— Begin INFORMATION SUPPLIED —

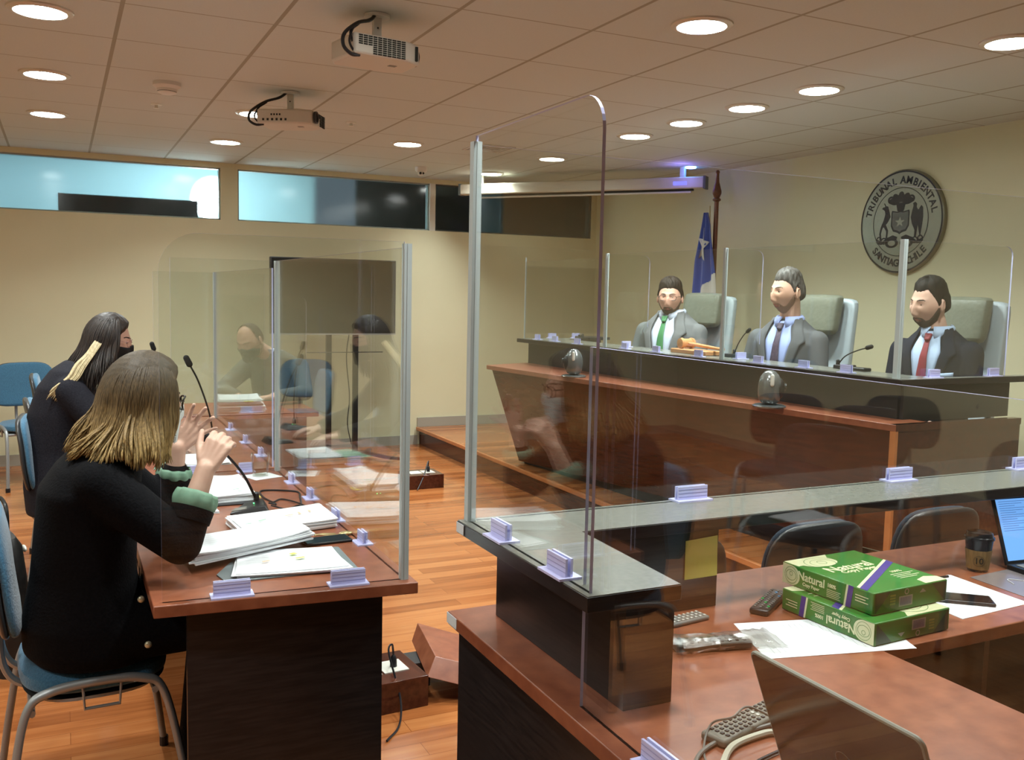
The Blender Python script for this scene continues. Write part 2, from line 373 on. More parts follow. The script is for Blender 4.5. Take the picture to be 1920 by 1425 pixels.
for x,y in ((-1.3,1.2),(-1.3,4.2),(-2.9,1.6),(-2.9,4.6),(-2.8,-.6),(2.43,1.5),(1.19,1.7),(3.7,1.5),(-.05,2.7),(1.19,3.1),(-2.7,7.2),(-3.5,5.6),(-3.5,3.2)): downlight(x,y,'unseen recessed ceiling lamp added beyond the view to brighten the room',group='unseen added ceiling lamps')  # unseen lamps carrying the rows on, added to brighten desks, table and left wall
# ---------------------------------------------------------------- projectors
M_projw=mat('projector_shell',(.60,.56,.48),.45); M_slot=mat('vent_black',(.02,.02,.015),.8)
PS=.82
def projector(loc,rz,label,kind):
    t=empty('projector',(loc[0],loc[1],H_CEIL-.187*PS),label,'projector',rz); t.scale=(PS,PS,PS)
    # shell: body 0.40 x 0.32 x 0.11, chamfered front corner, top faces ceiling
    pts=[(-.19,-.15),(.10,-.15),(.19,-.10),(.20,.10),(.12,.15),(-.17,.15),(-.20,.10)]
    MB().prism(pts,-.055,.045).build('shell',M_projw,t,bevel=.012)
    g=MB()
    if kind==0:
        for r_ in range(9):
            n_=10 if r_<5 else 7
            for c_ in range(n_):
                x=.085-c_*.0255; z=.036-r_*.0098; g.box((x-.021,-.1525,z-.0062),(x,-.148,z))
    else:
        for r_ in range(8):
            for c_ in range(8 if r_<3 else 5):
                u=.145-c_*.0215; g.box((.195,u-.018,.036-r_*.0105-.0065),(.2035,u,.036-r_*.0105))
        for k,(y_,z_) in enumerate([(-.05,-.02),(-.01,-.02),(.03,-.03)]): pass
        for k in range(6): g.box((-.15+k*.032,-.1525,-.035),(-.136+k*.032,-.148,-.020))
        for k in range(4): g.box((-.09+k*.02,-.1525,.0),(-.08+k*.02,-.148,.012))
    g.build('vent_grille',M_slot,t,smooth=False)
    MB().lathe([(.042,0),(.042,.014),(.034,.014),(.030,.004)],28,T=Matrix.Translation((.198,-.02 if kind==0 else -.06,0))@Matrix.Rotation(R(90),4,'Y')).build('lens',M_blackpl,t)
    if kind==0: box('side_slot',(.155,-.128,-.04),(.168,-.112,.03),M_slot,t)
    box('bottom_label',(.06,-.03,-.0565),(.10,-.0,-.0545),M_greypl,t)
    mt=MB(); mt.box((-.03,-.03,.045),(.03,.03,.05)); mt.box((-.022,-.012,.05),(.022,.012,.17)); mt.lathe([(.0,.17),(.065,.17),(.065,.185),(.0,.187)],24)
    mt.build('ceiling_mount',M_whitepl,t,bevel=.002)
    MB().ell((0.0,-.013,.12),(.005,.003,.005),10,8).build('screw',M_blackpl,t)
    cb=MB()
    cb.tube(bez([(-.015,-.02,.185),(-.06,-.05,.14),(-.15,-.10,.10),(-.235,-.14,.03),(-.245,-.15,-.03),(-.20,-.14,-.062),(-.15,-.12,-.055)]),[.009]*145,8)
    cb.tube(bez([(-.015,-.02,.185),(-.06,-.05,.145),(-.16,-.10,.09),(-.205,-.135,.02),(-.205,-.14,-.02),(-.17,-.13,-.056)]),.006,8)
    cb.tube(bez([(-.14,-.09,.10),(-.195,-.12,.05),(-.19,-.13,.0)]),.006,8)
    cb.build('cable',M_blackpl,t); return t
projector((1.20,3.83,2.515),R(8),'nearer white ceiling projector with black vent grid and hanging cables',0)
projector((1.225,5.55,2.515),R(-32),'farther white ceiling projector overlapping a recessed lamp',1)
# ---------------------------------------------------------------- small ceiling things
t=empty('smoke_detector',(.562,5.67,H_CEIL),'white round smoke detector on the ceiling left of the projectors','smoke detector')
MB().lathe([(.075,0),(.075,-.02),(.055,-.035),(.05,-.055),(.035,-.062),(0,-.062)],28).build('housing',M_whitepl,t)
MB().lathe([(.05,-.042),(.0515,-.045),(.0515,-.05),(.05,-.053)],28,cap=False).build('sensor_slot',M_slot,t)
def sprinkler(x,y,lab):
    t=empty('sprinkler',(x,y,H_CEIL),lab,'sprinkler')
    MB().lathe([(.035,0),(.033,-.006),(.010,-.008),(.010,-.022),(.018,-.026),(0,-.027)],20).build('head',M_plate,t)
sprinkler(.566,6.36,'small sprinkler head near the smoke detector'); sprinkler(1.80,6.306,'small sprinkler head right of the farther projector')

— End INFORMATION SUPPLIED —

WORK TO COMPLETE: Pictures are excluded; output everything else in the data verbatim.

ANSWER FOR THIS EXERCISE:
The Blender Python script for this scene continues. Write part 2, from line 373 on. More parts follow. The script is for Blender 4.5. Take the picture to be 1920 by 1425 pixels.
for x,y in ((-1.3,1.2),(-1.3,4.2),(-2.9,1.6),(-2.9,4.6),(-2.8,-.6),(2.43,1.5),(1.19,1.7),(3.7,1.5),(-.05,2.7),(1.19,3.1),(-2.7,7.2),(-3.5,5.6),(-3.5,3.2)): downlight(x,y,'unseen recessed ceiling lamp added beyond the view to brighten the room',group='unseen added ceiling lamps')  # unseen lamps carrying the rows on, added to brighten desks, table and left wall
# ---------------------------------------------------------------- projectors
M_projw=mat('projector_shell',(.60,.56,.48),.45); M_slot=mat('vent_black',(.02,.02,.015),.8)
PS=.82
def projector(loc,rz,label,kind):
    t=empty('projector',(loc[0],loc[1],H_CEIL-.187*PS),label,'projector',rz); t.scale=(PS,PS,PS)
    # shell: body 0.40 x 0.32 x 0.11, chamfered front corner, top faces ceiling
    pts=[(-.19,-.15),(.10,-.15),(.19,-.10),(.20,.10),(.12,.15),(-.17,.15),(-.20,.10)]
    MB().prism(pts,-.055,.045).build('shell',M_projw,t,bevel=.012)
    g=MB()
    if kind==0:
        for r_ in range(9):
            n_=10 if r_<5 else 7
            for c_ in range(n_):
                x=.085-c_*.0255; z=.036-r_*.0098; g.box((x-.021,-.1525,z-.0062),(x,-.148,z))
    else:
        for r_ in range(8):
            for c_ in range(8 if r_<3 else 5):
                u=.145-c_*.0215; g.box((.195,u-.018,.036-r_*.0105-.0065),(.2035,u,.036-r_*.0105))
        for k,(y_,z_) in enumerate([(-.05,-.02),(-.01,-.02),(.03,-.03)]): pass
        for k in range(6): g.box((-.15+k*.032,-.1525,-.035),(-.136+k*.032,-.148,-.020))
        for k in range(4): g.box((-.09+k*.02,-.1525,.0),(-.08+k*.02,-.148,.012))
    g.build('vent_grille',M_slot,t,smooth=False)
    MB().lathe([(.042,0),(.042,.014),(.034,.014),(.030,.004)],28,T=Matrix.Translation((.198,-.02 if kind==0 else -.06,0))@Matrix.Rotation(R(90),4,'Y')).build('lens',M_blackpl,t)
    if kind==0: box('side_slot',(.155,-.128,-.04),(.168,-.112,.03),M_slot,t)
    box('bottom_label',(.06,-.03,-.0565),(.10,-.0,-.0545),M_greypl,t)
    mt=MB(); mt.box((-.03,-.03,.045),(.03,.03,.05)); mt.box((-.022,-.012,.05),(.022,.012,.17)); mt.lathe([(.0,.17),(.065,.17),(.065,.185),(.0,.187)],24)
    mt.build('ceiling_mount',M_whitepl,t,bevel=.002)
    MB().ell((0.0,-.013,.12),(.005,.003,.005),10,8).build('screw',M_blackpl,t)
    cb=MB()
    cb.tube(bez([(-.015,-.02,.185),(-.06,-.05,.14),(-.15,-.10,.10),(-.235,-.14,.03),(-.245,-.15,-.03),(-.20,-.14,-.062),(-.15,-.12,-.055)]),[.009]*145,8)
    cb.tube(bez([(-.015,-.02,.185),(-.06,-.05,.145),(-.16,-.10,.09),(-.205,-.135,.02),(-.205,-.14,-.02),(-.17,-.13,-.056)]),.006,8)
    cb.tube(bez([(-.14,-.09,.10),(-.195,-.12,.05),(-.19,-.13,.0)]),.006,8)
    cb.build('cable',M_blackpl,t); return t
projector((1.20,3.83,2.515),R(8),'nearer white ceiling projector with black vent grid and hanging cables',0)
projector((1.225,5.55,2.515),R(-32),'farther white ceiling projector overlapping a recessed lamp',1)
# ---------------------------------------------------------------- small ceiling things
t=empty('smoke_detector',(.562,5.67,H_CEIL),'white round smoke detector on the ceiling left of the projectors','smoke detector')
MB().lathe([(.075,0),(.075,-.02),(.055,-.035),(.05,-.055),(.035,-.062),(0,-.062)],28).build('housing',M_whitepl,t)
MB().lathe([(.05,-.042),(.0515,-.045),(.0515,-.05),(.05,-.053)],28,cap=False).build('sensor_slot',M_slot,t)
def sprinkler(x,y,lab):
    t=empty('sprinkler',(x,y,H_CEIL),lab,'sprinkler')
    MB().lathe([(.035,0),(.033,-.006),(.010,-.008),(.010,-.022),(.018,-.026),(0,-.027)],20).build('head',M_plate,t)
sprinkler(.566,6.36,'small sprinkler head near the smoke detector'); sprinkler(1.80,6.306,'small sprinkler head right of the farther projector')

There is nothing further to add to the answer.